By Felix Vasquez Jr. | March 12, 2008

I’m an easy man to please. Sometimes it’s the simple pleasures that make me smile; a Boob. Maybe, a comfortable Bed. Beating Street Fighter II on difficult. And a good movie; and when it comes to movies that completely stray from any sense of historical accuracy, I don’t mind because if the movie is good that’s all I care about. My big gripe with “10,000 B.C.” isn’t that it’s far and away one of the most historically inaccurate movies ever made. Because Emmerich admitted out of the gate that it was, unlike “The Day After Tomorrow” which brought a ridiculous intellectual pretense that was mere hype for an essentially bland blockbuster.

What chaps my hide more is that I’ve seen “10,000 BC.” I’ve seen it three times in the last year and a half. Except in the one that I saw, it centered instead on Mayans, was mostly historically accurate, and was called “Apocalypto.” What Emmerich presumes to do is feed us the exact same story yet again, except now with Mammoths and distracting plot elements that keep this film firmly grounded in Hollywood and is not a true effort in storytelling. I like to think that audiences are smart enough to realize that wooly mammoths never existed during the time of the cavemen, and that the pyramids were not manufactured by the mammoths, but these days? I don’t know. Even though it is just a slightly profitable film, today big budget Hollywood directors tend to be taken more seriously than educated professionals.
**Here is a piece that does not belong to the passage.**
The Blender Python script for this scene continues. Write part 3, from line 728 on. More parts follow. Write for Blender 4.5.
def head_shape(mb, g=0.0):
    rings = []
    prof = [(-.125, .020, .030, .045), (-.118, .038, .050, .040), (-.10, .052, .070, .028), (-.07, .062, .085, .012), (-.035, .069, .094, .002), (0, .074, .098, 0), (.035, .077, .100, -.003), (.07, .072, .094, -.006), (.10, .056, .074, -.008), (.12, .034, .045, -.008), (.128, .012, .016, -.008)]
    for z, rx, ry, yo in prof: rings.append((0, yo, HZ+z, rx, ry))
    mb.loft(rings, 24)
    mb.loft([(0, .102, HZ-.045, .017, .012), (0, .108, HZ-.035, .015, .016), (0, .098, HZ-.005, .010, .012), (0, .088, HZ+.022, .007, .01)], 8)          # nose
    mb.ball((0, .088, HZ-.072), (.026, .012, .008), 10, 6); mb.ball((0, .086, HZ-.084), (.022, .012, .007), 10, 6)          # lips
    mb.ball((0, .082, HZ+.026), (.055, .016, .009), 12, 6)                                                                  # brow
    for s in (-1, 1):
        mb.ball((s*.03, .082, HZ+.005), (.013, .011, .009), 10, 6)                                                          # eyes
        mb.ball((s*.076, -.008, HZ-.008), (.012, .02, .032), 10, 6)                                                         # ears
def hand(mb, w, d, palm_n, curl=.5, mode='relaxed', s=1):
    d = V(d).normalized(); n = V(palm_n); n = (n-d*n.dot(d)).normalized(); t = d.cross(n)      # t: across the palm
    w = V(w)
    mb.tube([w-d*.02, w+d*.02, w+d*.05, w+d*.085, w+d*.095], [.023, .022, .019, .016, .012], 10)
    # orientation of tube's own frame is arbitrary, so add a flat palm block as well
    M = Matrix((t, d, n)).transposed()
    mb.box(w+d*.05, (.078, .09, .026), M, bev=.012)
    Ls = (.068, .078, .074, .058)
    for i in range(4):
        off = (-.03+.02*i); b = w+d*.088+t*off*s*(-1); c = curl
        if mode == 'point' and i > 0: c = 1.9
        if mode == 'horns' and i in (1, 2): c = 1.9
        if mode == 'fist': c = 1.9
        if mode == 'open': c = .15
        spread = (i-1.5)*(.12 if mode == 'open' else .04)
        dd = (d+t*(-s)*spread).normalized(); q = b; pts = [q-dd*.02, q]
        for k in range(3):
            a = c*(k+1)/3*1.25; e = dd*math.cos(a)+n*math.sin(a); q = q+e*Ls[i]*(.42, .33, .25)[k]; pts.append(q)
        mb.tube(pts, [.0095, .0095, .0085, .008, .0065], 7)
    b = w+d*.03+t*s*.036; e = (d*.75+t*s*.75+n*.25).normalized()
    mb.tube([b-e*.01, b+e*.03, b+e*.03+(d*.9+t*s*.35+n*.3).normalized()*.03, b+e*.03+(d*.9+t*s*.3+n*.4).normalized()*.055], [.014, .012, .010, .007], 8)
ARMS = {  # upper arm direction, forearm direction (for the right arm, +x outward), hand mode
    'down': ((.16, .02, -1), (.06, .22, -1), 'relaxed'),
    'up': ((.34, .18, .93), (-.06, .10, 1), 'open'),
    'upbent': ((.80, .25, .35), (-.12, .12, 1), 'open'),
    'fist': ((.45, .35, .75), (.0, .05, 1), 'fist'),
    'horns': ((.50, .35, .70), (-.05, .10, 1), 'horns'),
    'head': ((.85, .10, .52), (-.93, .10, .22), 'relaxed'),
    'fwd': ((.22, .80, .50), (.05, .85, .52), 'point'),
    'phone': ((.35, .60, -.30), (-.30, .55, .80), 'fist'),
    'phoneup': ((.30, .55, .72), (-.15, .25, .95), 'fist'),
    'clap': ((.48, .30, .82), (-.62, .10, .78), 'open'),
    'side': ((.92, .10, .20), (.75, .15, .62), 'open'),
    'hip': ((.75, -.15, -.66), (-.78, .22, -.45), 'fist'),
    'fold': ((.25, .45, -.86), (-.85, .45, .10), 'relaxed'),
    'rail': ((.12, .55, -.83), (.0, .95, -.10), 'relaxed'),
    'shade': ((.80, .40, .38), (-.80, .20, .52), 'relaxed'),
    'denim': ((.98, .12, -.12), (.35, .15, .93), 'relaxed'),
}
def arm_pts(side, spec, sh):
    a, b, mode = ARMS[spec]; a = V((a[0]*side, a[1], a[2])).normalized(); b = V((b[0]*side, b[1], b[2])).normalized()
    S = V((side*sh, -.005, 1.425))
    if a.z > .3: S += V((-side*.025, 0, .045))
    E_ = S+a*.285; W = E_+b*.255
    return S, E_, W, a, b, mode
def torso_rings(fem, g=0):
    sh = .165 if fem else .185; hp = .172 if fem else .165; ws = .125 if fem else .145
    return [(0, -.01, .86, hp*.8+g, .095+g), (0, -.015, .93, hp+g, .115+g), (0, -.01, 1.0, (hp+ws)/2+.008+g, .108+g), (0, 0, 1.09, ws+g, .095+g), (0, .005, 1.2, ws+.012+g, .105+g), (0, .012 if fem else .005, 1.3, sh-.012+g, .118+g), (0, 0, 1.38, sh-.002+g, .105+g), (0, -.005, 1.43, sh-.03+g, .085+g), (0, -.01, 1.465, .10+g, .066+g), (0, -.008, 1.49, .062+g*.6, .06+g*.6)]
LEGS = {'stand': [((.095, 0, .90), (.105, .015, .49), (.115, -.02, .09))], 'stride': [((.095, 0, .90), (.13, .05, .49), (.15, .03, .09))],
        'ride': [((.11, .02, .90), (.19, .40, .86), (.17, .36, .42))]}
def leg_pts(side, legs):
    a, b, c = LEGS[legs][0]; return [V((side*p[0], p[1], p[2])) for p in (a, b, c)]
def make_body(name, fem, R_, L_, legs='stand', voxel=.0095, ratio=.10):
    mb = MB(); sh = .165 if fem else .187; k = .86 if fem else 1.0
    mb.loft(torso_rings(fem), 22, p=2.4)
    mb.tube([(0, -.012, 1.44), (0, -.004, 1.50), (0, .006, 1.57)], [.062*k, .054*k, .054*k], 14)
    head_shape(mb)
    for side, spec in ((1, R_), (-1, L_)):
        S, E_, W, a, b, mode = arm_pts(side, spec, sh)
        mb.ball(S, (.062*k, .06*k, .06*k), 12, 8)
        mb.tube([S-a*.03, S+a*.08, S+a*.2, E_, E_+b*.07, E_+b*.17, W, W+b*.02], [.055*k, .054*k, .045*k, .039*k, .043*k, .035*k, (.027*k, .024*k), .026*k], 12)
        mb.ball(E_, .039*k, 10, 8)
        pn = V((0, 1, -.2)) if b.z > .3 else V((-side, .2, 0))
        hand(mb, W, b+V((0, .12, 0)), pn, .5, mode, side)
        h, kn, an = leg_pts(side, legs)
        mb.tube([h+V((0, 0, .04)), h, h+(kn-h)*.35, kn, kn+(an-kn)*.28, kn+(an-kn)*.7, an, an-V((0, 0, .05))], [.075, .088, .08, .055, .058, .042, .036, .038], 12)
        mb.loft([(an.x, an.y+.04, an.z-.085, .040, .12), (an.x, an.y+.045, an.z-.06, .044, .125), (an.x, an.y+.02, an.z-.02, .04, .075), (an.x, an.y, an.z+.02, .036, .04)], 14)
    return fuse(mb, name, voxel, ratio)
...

I think people have been way too hard on this, nonetheless. All Roland Emmerich ever does is provide us with cinematic trash with a healthy dose of absurdity. If you go into “10,000 B.C.” expecting anything above that, then you’re sure to set yourself up for a serious let down. You simply can’t take this seriously. For example, take Omar Sharif who holds our hands through painfully on the nose narration sounding much more like Boris Karloff during “The Grinch” than an actual storyteller. Frankly, I was never even sure what his purpose was.

When you get past the first twenty minutes of great action, we’re forced into an inane plot involving a prophesized hero said to lead his village to victory, and his inevitable oath to find his loved one Evolet, who was kidnapped by a rival village who laid siege on his land. She’s also a prophesized individual, lucky her. Through this set up there’s the village shaman, the horse back warriors, a friendly Sabertooth tiger who acts as a sidekick, and the PG-13 raid that’s unusually brief and never as gruesome as we’re told it is. Subsequent, there’s the journey of the male survivors in the tribe on the search for Evolet, all of whom are really nothing more than dull plot devices set in the forefront of endless strings of random chase scenes, and blatant CGI.

The performances from the cute Camilla Bell and Steven Strait are predictably bland, while their characters are grossly uninspired. Strait has to be one of the most unsympathetic cardboard heroes of the genre, while Bell leaves little reason to care for her beyond her bitching dreadlocks; Cliff Curtis is also sadly wasted as the aid to Strait’s D’Leh, while Sharif slums likely filling in for Morgan Freeman.

Through most of the this film I sat in my seat with a gaping mouth and a look of bewilderment and realized that I simply wasn’t the audience Emmerich probably envisioned when creating this, because when we left the theater I just wanted to go home, but all my nephew did for three hours was talk about the “awesome” wooly mammoths, and really nothing else.

Supposedly, Emmerich didn’t cast big stars because he didn’t want to distract audiences, but I think his approach was misguided. Casting big names would have only made this much more of an entertaining disaster and had he opted instead for camp and not take this so seriously, we’d have instant cult trash acting as worthy successor to “One Million Years B.C.”